If everything is working that should produce something along the lines of

=> Downloading http://ftpmirror.gnu.org/hello/hello-2.10.tar.gz
Already downloaded: /home/chronos/user/.cache/Homebrew/hello-2.10.tar.gz
==> ./configure --disable-silent-rules --prefix=/usr/local/linuxbrew/Cellar/hello/2.10
==> make install
/usr/local/linuxbrew/Cellar/hello/2.10: 52 files, 692K, built in 18 seconds
Testing hello
==> /usr/local/linuxbrew/Cellar/hello/2.10/bin/hello --next-generation --greeting=brew
Uninstalling /usr/local/linuxbrew/Cellar/hello/2.10...

Now we need to modify some of the more vital programs we just installed so they always know where to look for libraries. They usually taking cues from the environment variable LD_LIBRARY_PATH, but Linuxbrew doesn't work well if LD_LIBRARY_PATH is set. Instead, we'll tell them where to find libraries by setting the rpath using patchelf, but first we have to install it.

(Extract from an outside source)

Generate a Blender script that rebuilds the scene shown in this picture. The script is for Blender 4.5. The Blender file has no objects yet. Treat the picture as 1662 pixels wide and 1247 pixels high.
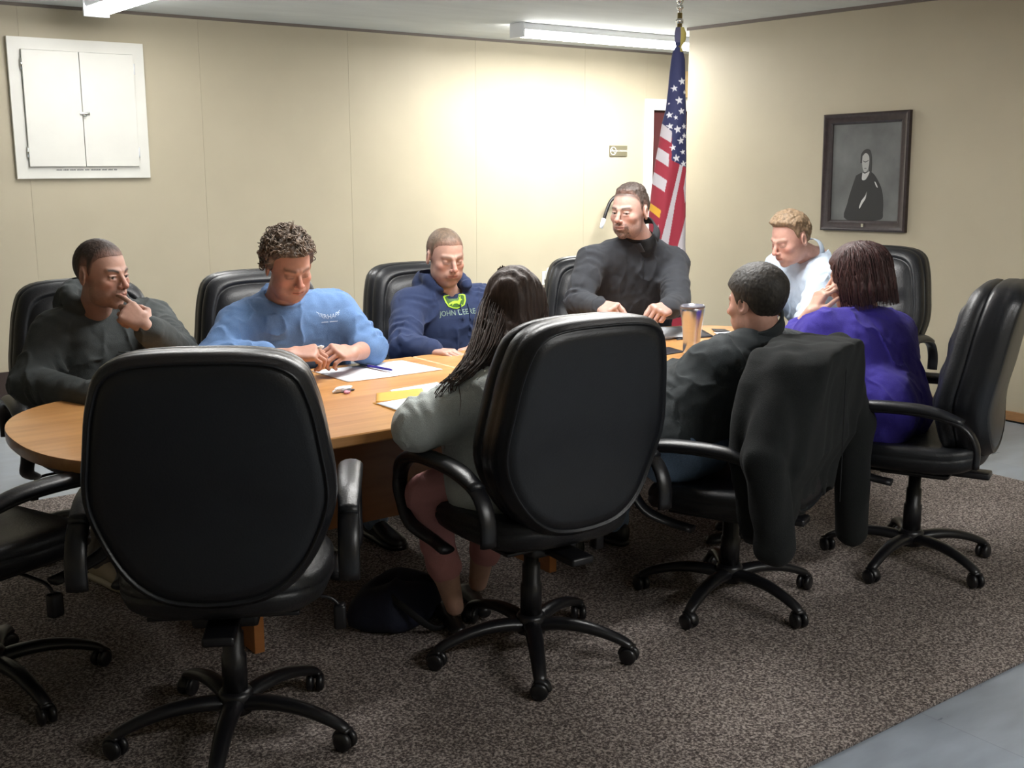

export LD_LIBRARY_PATH=/usr/local/lib
brew install patchelf
unset LD_LIBRARY_PATH

You should now have the patchelf command. Now use it to set the rpath of gcc and ruby, which are vital to Linuxbrew and Chromebrew.

patchelf --set-rpath /usr/local/lib /usr/local/bin/gcc
patchelf --set-rpath /usr/local/lib /usr/local/bin/g++
patchelf --set-rpath /usr/local/lib /usr/local/libexec/gcc/x86_64-unknown-linux-gnu/4.8.1/cc1
patchelf --set-rpath /usr/local/lib /usr/local/libexec/gcc/x86_64-unknown-linux-gnu/4.8.1/cc1plus
patchelf --set-rpath /usr/local/lib /usr/local/bin/ruby
patchelf --set-rpath /usr/local/lib /usr/local/lib/ruby/2.0.0/x86_64-linux/digest/sha1.so
patchelf --set-rpath /usr/local/lib /usr/local/lib/ruby/2.0.0/x86_64-linux/digest/sha2.so

Now everything should be working without pesky LD_LIBRARY_PATH

brew install hello && brew test hello && brew remove hello

Our Very Own Toolchain

We're doing alright, but to be honest, Linuxbrew and Chromebrew's toolchain aren't crazy about each other. Let's install a new one with Linuxbrew now that we have it functioning. The lines are separated based into programs and their dependencies, but as long as you preserve the order, you can combine all those brew install yadayadas if you feel like it.

brew tap homebrew/dupes
brew install diffutils binutils # SEE NOTES ON BOTTOM
brew install m4 gmp
brew install gpatch flex bison libmpc
brew install mpfr

brew install gawk glibc
LANG=en_US.UTF-8 LC_ALL=en_US.UTF-8 brew postinstall glibc
brew unlink glibc

ln -s /lib64/libz.so.1 /usr/local/linuxbrew/lib/
brew install zlib
rm /usr/local/linuxbrew/lib/libz.so.1
brew link zlib

Now we have all the prerequisites for gcc, but first we need to reinstall everything so that it will link with the glibc we just installed.

brew list | grep -v "glibc\|zlib" | xargs brew reinstall # takes a long time to reinstall everything
brew link glibc

Now we're ready to install gcc.

ln -s /usr/local/lib64/libstdc++.so.6 /usr/local/linuxbrew/lib/
brew install gcc --with-glibc -v
rm /usr/local/linuxbrew/lib/libstdc++.so.6
brew link gcc
export HOMEBREW_CC=gcc-4.9
brew install hello && brew test hello && brew remove hello

Now we're almost done. We just need a few more things that Chromebrew provides, like perl, ruby, and git that are vital to Linuxbrew.

brew install perl
brew install tcl-tk --without-tk
brew install curl expat git
brew install bzip2 coreutils findutils gawk gnu-sed gnu-which grep libpng libxml2 libxslt make ncurses readline texinfo --default-names --with-default-names
ln -s ncursesw/curses.h ncursesw/ncurses.h ncursesw/term.h ncursesw/termcap.h $prefix/include/
brew install ruby
brew install python

Now we can remove the old Chromebrew stuff.

cd /usr/local/
ls | grep -v "linuxbrew" | xargs rm -rf
brew install hello && brew test hello && brew remove hello

If you want you can symlink everything into /usr/local, because if you actually move it all the rpaths are wrong.